BEGIN RAW DATA

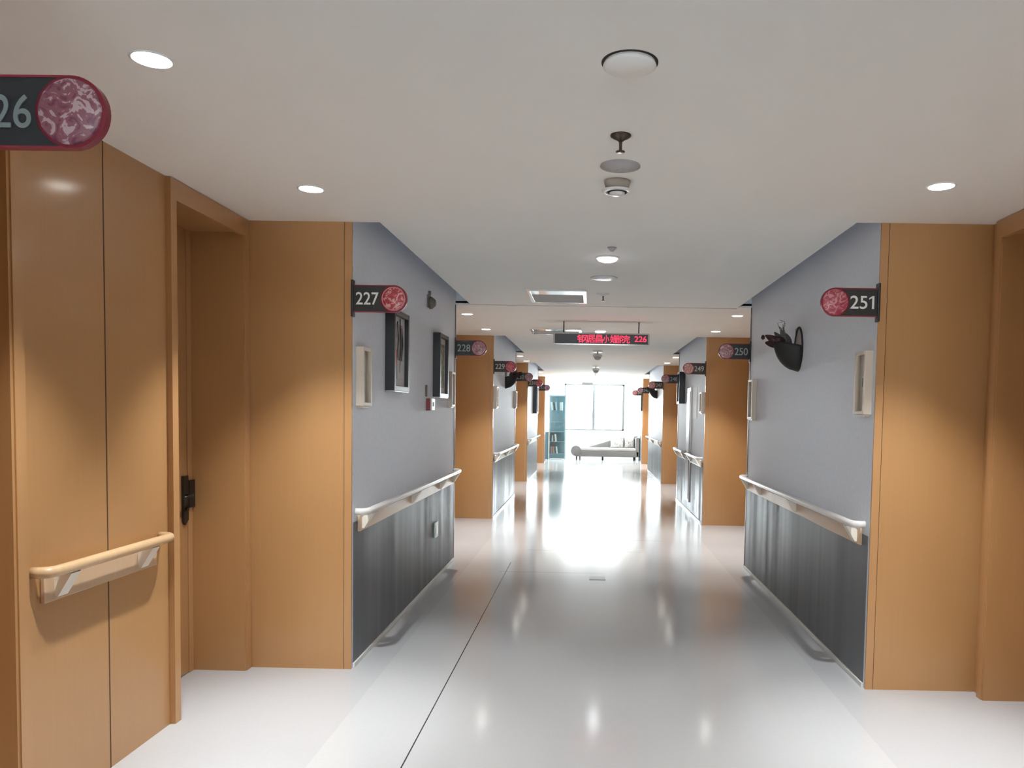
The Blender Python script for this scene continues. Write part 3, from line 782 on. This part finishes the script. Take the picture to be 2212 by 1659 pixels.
def sprinkler(xx, yy, label, white=False, k=1.0):
    t = thing('sprinkler', label, 'sprinkler', (xx, yy, H), 'ceiling sprinklers')
    esc = M['white'] if white else M['bronze']
    MB().lathe([(0.040 * k, 0), (0.040 * k, -0.004), (0.032 * k, -0.010), (0.018 * k, -0.017), (0.009 * k, -0.024), (0, -0.024)], (xx, yy, H), 28).build('cover_cup', esc, t)
    MB().lathe([(0.0075, -0.02), (0.006, -0.035), (0.0055, -0.06), (0.007, -0.062), (0, -0.062)], (xx, yy, H), 14).build('stem', M['bronze'], t)
    MB().lathe([(0, -0.061), (0.017, -0.061), (0.0175, -0.064), (0, -0.065)], (xx, yy, H), 20).build('deflector', M['bronze'], t)
    return t


sprinkler(0.096, 3.012, 'dark bronze pendent sprinkler nearest the camera')
sprinkler(0.092, 6.93, 'sprinkler with white cover beside the ceiling air vent', True, 1.5)
sprinkler(0.11, 20.8, 'tiny far sprinkler before the lounge window', True)

t = thing('ceiling_speaker', 'shallow grey disc between the near sprinkler and the smoke detector', 'speaker', (0.108, 3.376, H))
MB().lathe([(0.086, 0), (0.087, -0.005), (0.040, -0.018), (0.038, -0.019), (0, -0.019)], (0.108, 3.376, H), 40).build('dish', M['grey'], t)
MB().lathe([(0.0, -0.0185), (0.016, -0.0185), (0.014, -0.022), (0, -0.023)], (0.108, 3.376, H), 20).build('hub', M['grey'], t)

t = thing('ceiling_speaker', 'thin pale disc between the round lamp and the air vent', 'speaker', (0.085, 6.13, H))
MB().lathe([(0.102, 0), (0.103, -0.005), (0.060, -0.014), (0, -0.015)], (0.085, 6.13, H), 40).build('dish', M['white'], t)
MB().lathe([(0.100, 0), (0.108, 0), (0.108, -0.002), (0.100, -0.002)], (0.085, 6.13, H), 40).build('dark_ring', M['grey'], t)


def detector(xx, yy, label):
    t = thing('smoke_detector', label, 'detector', (xx, yy, H), 'ceiling detectors')
    MB().lathe([(0.060, 0), (0.060, -0.006), (0.050, -0.042), (0.0, -0.042)], (xx, yy, H), 36).build('base', M['detector_base'], t)
    MB().lathe([(0.046, -0.041), (0.043, -0.053), (0, -0.053)], (xx, yy, H), 32).build('dark_band', M['shadow_gap'], t)
    MB().lathe([(0.049, -0.040), (0.071, -0.043), (0.071, -0.047), (0.050, -0.052), (0.049, -0.040)], (xx, yy, H), 36).build('flange', M['white'], t)
    MB().lathe([(0.036, -0.052), (0.035, -0.058), (0.026, -0.064), (0, -0.066)], (xx, yy, H), 32).build('sensor_cap', M['white'], t)
    return t


detector(0.103, 3.60, 'white smoke detector with a dark slot, nearest the camera')


def dome_camera(xx, yy, label, k=1.0):
    t = thing('dome_camera', label, 'camera', (xx, yy, H), 'dome cameras')
    MB().lathe([(0.085 * k, 0), (0.085 * k, -0.018), (0, -0.018)], (xx, yy, H), 28).build('mount', M['white'], t)
    MB().lathe([(0.012, -0.018), (0.012, -0.06), (0, -0.06)], (xx, yy, H), 12).build('stem', M['grey'], t)
    MB().lathe([(0.060 * k, -0.055), (0.080 * k, -0.065), (0.080 * k, -0.105), (0, -0.105)], (xx, yy, H), 28).build('housing', M['white'], t)
    MB().lathe([(0.062 * k, -0.104), (0.058 * k, -0.125), (0.040 * k, -0.150), (0, -0.160)], (xx, yy, H), 24).build('dome', M['grey'], t)
    return t


dome_camera(0.10, 13.3, 'white dome camera on a stem just below the red display')
dome_camera(0.10, 17.6, 'smaller white dome camera farther along, above the window')

t = thing('ceiling_sensor', 'tiny grey cone fitting just in front of the near round lamp', 'sensor', (0.118, 5.02, H))
MB().lathe([(0.028, 0), (0.026, -0.006), (0.010, -0.024), (0, -0.024)], (0.118, 5.02, H), 20).build('cone', M['grey'], t)
MB().lathe([(0.030, 0), (0.030, -0.002), (0.026, -0.002)], (0.118, 5.02, H), 20).build('dark_ring', M['dark_grey'], t)


def air_vent(x0, x1, y0, y1, label):
    t = thing('air_vent', label, 'vent', ((x0 + x1) / 2, (y0 + y1) / 2, H), 'ceiling air vents')
    w = 0.035; f = MB(); zb = H - 0.016
    f.box((x0, y0, zb), (x1, y0 + w, H), 0.003); f.box((x0, y1 - w, zb), (x1, y1, H), 0.003)
    f.box((x0, y0 + w, zb), (x0 + w, y1 - w, H), 0.003); f.box((x1 - w, y0 + w, zb), (x1, y1 - w, H), 0.003)
    f.build('frame', M['white_gloss'], t)
    ym = y0 + w + (y1 - y0) * 0.28
    MB().box((x0 + w, y0 + w, H - 0.010), (x1 - w, ym, H)).build('intake_panel', M['white_gloss'], t)
    MB().box((x0 + w, ym, H - 0.003), (x1 - w, y1 - w, H)).build('dark_backing', M['vent_back'], t)
    n = 8
    for i in range(n):
        yc = ym + 0.022 + (y1 - w - ym - 0.044) * (i + 0.5) / n
        MB().prism([(yc - 0.026, H - 0.0065), (yc + 0.026, H - 0.014), (yc + 0.026, H - 0.0125), (yc - 0.026, H - 0.005)], 'x', x0 + w, x1 - w).build('louvre', M['grey'], t)
    return t


air_vent(-0.585, -0.055, 6.74, 7.48, 'rectangular white ceiling air vent with grey louvres, near the sprinkler')
air_vent(-0.80, -0.14, 9.85, 10.5, 'flat rectangular ceiling air vent seen above the red display')

# hanging LED display
t = thing('led_display', 'black hanging display with red glowing characters', 'display', (0.108, 9.05, 2.4))
MB().prism([(-0.454, 2.335), (0.669, 2.335), (0.669, 2.45), (0.655, 2.464), (-0.440, 2.464), (-0.454, 2.45)], 'y', 9.0, 9.10).build('case', M['led_case'], t)
MB().box((-0.434, 9.0, 2.338), (0.650, 8.996, 2.449)).build('screen', M['black'], t)
for xx in (-0.332, 0.545):
    MB().tube([(xx, 9.05, 2.463), (xx, 9.05, H)], 0.007, 10).build('hanging_rod', M['black'], t)
gl = [('钢', -0.175, 0.130), ('居', -0.045, 0.080), ('昌', 0.040, 0.085), ('小', 0.130, 0.070), ('姗', 0.210, 0.108), ('院', 0.322, 0.118)]
for ch, x0, w in gl:
    text_mesh('lit_character', ch, x0, 2.350, w, 0.090, 8.996, 0.002, M['led'], t, offset=0.0)
text_mesh('lit_number', '226', 0.494, 2.366, 0.140, 0.066, 8.996, 0.002, M['led'], t)

# small plate hanging in the lounge
t = thing('hanging_plate', 'tiny dark plate hanging at the top of the lounge window', 'sign', (-0.1, 26.0, 2.5))
MB().box((-0.31, 26.0, 2.475), (0.06, 26.015, 2.56), 0.003).build('plate', M['dark_grey'], t)
for xx in (-0.25, 0.0): MB().box((xx, 26.004, 2.555), (xx + 0.01, 26.012, H)).build('hanger', M['dark_grey'], t)
tag(MB().box((1.25, Y1 - 0.006, 2.32), (1.38, Y1, 2.46)).build('wall_notice', M['paper']), 'tiny pale notice on the white wall beside the lounge window', 'notice')
tag(MB().box((0.015, 7.0, 0.0), (0.165, 7.14, 0.003), 0.001).build('floor_plate', M['grey']), 'small pale plate set flush in the corridor floor', 'floor plate')

# ------------------------------------------------------------------ lounge furniture
CX0, CX1, CY0, CY1, CZ = -1.36, -0.815, 25.15, 25.50, 2.10
t = thing('bookcase', 'tall blue tinted glass bookcase beside the chaise sofa', 'bookcase', ((CX0 + CX1) / 2, CY0, 0))
f = MB()
for xx in (CX0, CX1 - 0.03):
    for yy in (CY0, CY1 - 0.03): f.box((xx, yy, 0), (xx + 0.03, yy + 0.03, CZ), 0.003)
f.box((CX0, CY0, CZ - 0.04), (CX1, CY1, CZ), 0.003)
f.build('frame', M['cab_frame'], t)
MB().box((CX0 + 0.03, CY0 + 0.004, 0.02), (CX1 - 0.03, CY1 - 0.004, 0.16)).build('plinth', M['cab_low'], t)
MB().box((CX0 + 0.03, CY1 - 0.02, 0.16), (CX1 - 0.03, CY1 - 0.008, CZ - 0.04)).build('back_panel', M['cab_back'], t)
SHZ = [0.16, 0.56, 0.88, 1.20, 1.58]
for z in SHZ: MB().box((CX0 + 0.03, CY0 + 0.012, z), (CX1 - 0.03, CY1 - 0.02, z + 0.018)).build('shelf', M['cab_frame'], t)
for xx in (CX0 + 0.010, CX1 - 0.016): MB().box((xx, CY0 + 0.03, 0.16), (xx + 0.006, CY1 - 0.03, CZ - 0.04)).build('side_glass', M['glass_blue'], t)
MB().box((CX0 + 0.03, CY0 + 0.002, 0.16), (CX1 - 0.03, CY0 + 0.008, CZ - 0.04)).build('front_glass', M['glass_blue'], t)


def book(xx, z, w, h, m, tilt, label):
    t_ = thing('book', label, 'book', (xx, CY0 + 0.10, z), 'books in the glass bookcase')
    MB().box((xx - w / 2, CY0 + 0.06, z), (xx + w / 2, CY0 + 0.22, z + h), 0.003).build('cover', m, t_)
    MB().box((xx - w / 2 + 0.004, CY0 + 0.22, z + 0.004), (xx + w / 2 - 0.004, CY0 + 0.224, z + h - 0.004)).build('pages', M['pages'], t_)
    t_.rotation_euler = (0, tilt, 0); t_.location = (xx, CY0 + 0.10, z + abs(w / 2 * math.sin(tilt)) + 0.001)
    return t_


S5, S2, S1 = SHZ[4] + 0.018, SHZ[1] + 0.018, SHZ[0] + 0.018
book(-1.26, S5, 0.05, 0.26, M['book_white'], -0.12, 'white book leaning at the near side of the top bookcase shelf')
book(-1.18, S5, 0.035, 0.25, M['book_black'], -0.16, 'dark leaning book on the top bookcase shelf')
book(-1.12, S5, 0.05, 0.27, M['book_blue'], -0.10, 'pale blue book on the top bookcase shelf')
book(-0.97, S5, 0.10, 0.26, M['book_white'], 0.0, 'wide white book at the far end of the top bookcase shelf')
book(-1.24, S2, 0.05, 0.20, M['book_blue'], 0.0, 'small blue book on the shelf above the lowest')
book(-1.13, S2, 0.06, 0.24, M['book_white'], -0.08, 'white book on the shelf above the lowest')
book(-1.27, S1, 0.06, 0.23, M['book_pink'], 0.0, 'pink book on the lowest bookcase shelf')
book(-1.19, S1, 0.05, 0.22, M['book_pink'], -0.06, 'second pink book on the lowest bookcase shelf, beside the white one')
book(-1.08, S1, 0.045, 0.23, M['book_white'], -0.14, 'white leaning book on the lowest bookcase shelf')

t = thing('side_cabinet', 'low dark cabinet with a white top beside the glass bookcase', 'cabinet', (-1.62, 25.2, 0))
MB().box((-1.85, 25.16, 0.0), (-1.385, 25.55, 0.88), 0.004).build('body', M['cab_low'], t)
MB().box((-1.88, 25.13, 0.88), (-1.375, 25.56, 0.91), 0.004).build('top', M['white'], t)

SX0, SX1, SY0, SY1 = -0.56, 1.60, 25.2, 25.95
t = thing('chaise_sofa', 'grey chaise sofa below the lounge window', 'sofa', (0.4, 25.55, 0))
MB().box((SX0 + 0.1, SY0, 0.10), (SX1, SY1, 0.30), 0.02).build('base', M['fabric'], t)
MB().box((SX0 + 0.16, SY0 + 0.01, 0.30), (SX1 - 0.1, SY1 - 0.15, 0.385), 0.03).build('seat_cushion', M['fabric_lit'], t)
MB().lathe([(0, SY0 - 0.01), (0.15, SY0 - 0.01), (0.172, SY0 + 0.01), (0.172, SY1 - 0.05), (0.15, SY1 - 0.03), (0, SY1 - 0.03)], (SX0 + 0.10, 0, 0.28), 28, 'y').build('bolster', M['fabric'], t)
MB().prism([(SX0 + 0.36, 0.36), (0.30, 0.50), (0.78, 0.66), (SX1 - 0.02, 0.78), (SX1 - 0.02, 0.28), (SX0 + 0.36, 0.28)], 'y', SY1 - 0.16, SY1).build('backrest', M['fabric'], t)
MB().box((SX1 - 0.10, SY0 + 0.0, 0.10), (SX1 + 0.02, SY1, 0.74), 0.03).build('arm', M['fabric'], t)
for xx, yy in ((SX0 + 0.12, SY0 + 0.05), (0.42, SY0 + 0.05), (SX1 - 0.12, SY0 + 0.05), (SX0 + 0.22, SY1 - 0.08), (0.42, SY1 - 0.08), (SX1 - 0.12, SY1 - 0.08)):
    MB().lathe([(0.022, 0.0), (0.026, 0.11), (0, 0.11)], (xx, yy, 0.0), 12).build('leg', M['dark_wood'], t)


def cushion(xx, z, w, h, label, m):
    b = MB(); n = 10
    for sgn in (1, -1):
        g = [[b.bm.verts.new((xx + (i / n - 0.5) * w * (1 - 0.05 * math.cos(PI * (k / n - 0.5))), 25.72 + sgn * 0.055 * (max(0, (1 - (2 * i / n - 1) ** 2) * (1 - (2 * k / n - 1) ** 2))) ** 0.5, z + k / n * h)) for k in range(n + 1)] for i in range(n + 1)]
        for i in range(n):
            for k in range(n):
                fc = (g[i][k], g[i + 1][k], g[i + 1][k + 1], g[i][k + 1]); b.bm.faces.new(fc if sgn < 0 else fc[::-1]).smooth = True
    bmesh.ops.remove_doubles(b.bm, verts=b.bm.verts[:], dist=1e-4)
    return tag(b.build('cushion', m), label, 'cushion', 'sofa cushions')


cushion(0.90, 0.388, 0.44, 0.38, 'pale printed cushion nearer the sofa middle', M['cushion'])
cushion(1.315, 0.388, 0.34, 0.40, 'pale printed cushion against the sofa arm', M['cushion'])
tag(MB().box((1.635, 25.18, 0.0), (1.72, 25.9, 0.80), 0.01).build('dark_screen', M['cab_low']), 'dark low upright panel beside the sofa arm', 'panel')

END RAW DATA

• [YOUR INSTRUCTIONS]:
Begin at the first line of the data above and repeat each line exactly, stopping after the line containing "40).build('dark_ring', M['grey'], t)". Omit the pictures.

• [RESULT BELOW]:
The Blender Python script for this scene continues. Write part 3, from line 782 on. This part finishes the script. Take the picture to be 2212 by 1659 pixels.
def sprinkler(xx, yy, label, white=False, k=1.0):
    t = thing('sprinkler', label, 'sprinkler', (xx, yy, H), 'ceiling sprinklers')
    esc = M['white'] if white else M['bronze']
    MB().lathe([(0.040 * k, 0), (0.040 * k, -0.004), (0.032 * k, -0.010), (0.018 * k, -0.017), (0.009 * k, -0.024), (0, -0.024)], (xx, yy, H), 28).build('cover_cup', esc, t)
    MB().lathe([(0.0075, -0.02), (0.006, -0.035), (0.0055, -0.06), (0.007, -0.062), (0, -0.062)], (xx, yy, H), 14).build('stem', M['bronze'], t)
    MB().lathe([(0, -0.061), (0.017, -0.061), (0.0175, -0.064), (0, -0.065)], (xx, yy, H), 20).build('deflector', M['bronze'], t)
    return t


sprinkler(0.096, 3.012, 'dark bronze pendent sprinkler nearest the camera')
sprinkler(0.092, 6.93, 'sprinkler with white cover beside the ceiling air vent', True, 1.5)
sprinkler(0.11, 20.8, 'tiny far sprinkler before the lounge window', True)

t = thing('ceiling_speaker', 'shallow grey disc between the near sprinkler and the smoke detector', 'speaker', (0.108, 3.376, H))
MB().lathe([(0.086, 0), (0.087, -0.005), (0.040, -0.018), (0.038, -0.019), (0, -0.019)], (0.108, 3.376, H), 40).build('dish', M['grey'], t)
MB().lathe([(0.0, -0.0185), (0.016, -0.0185), (0.014, -0.022), (0, -0.023)], (0.108, 3.376, H), 20).build('hub', M['grey'], t)

t = thing('ceiling_speaker', 'thin pale disc between the round lamp and the air vent', 'speaker', (0.085, 6.13, H))
MB().lathe([(0.102, 0), (0.103, -0.005), (0.060, -0.014), (0, -0.015)], (0.085, 6.13, H), 40).build('dish', M['white'], t)
MB().lathe([(0.100, 0), (0.108, 0), (0.108, -0.002), (0.100, -0.002)], (0.085, 6.13, H), 40).build('dark_ring', M['grey'], t)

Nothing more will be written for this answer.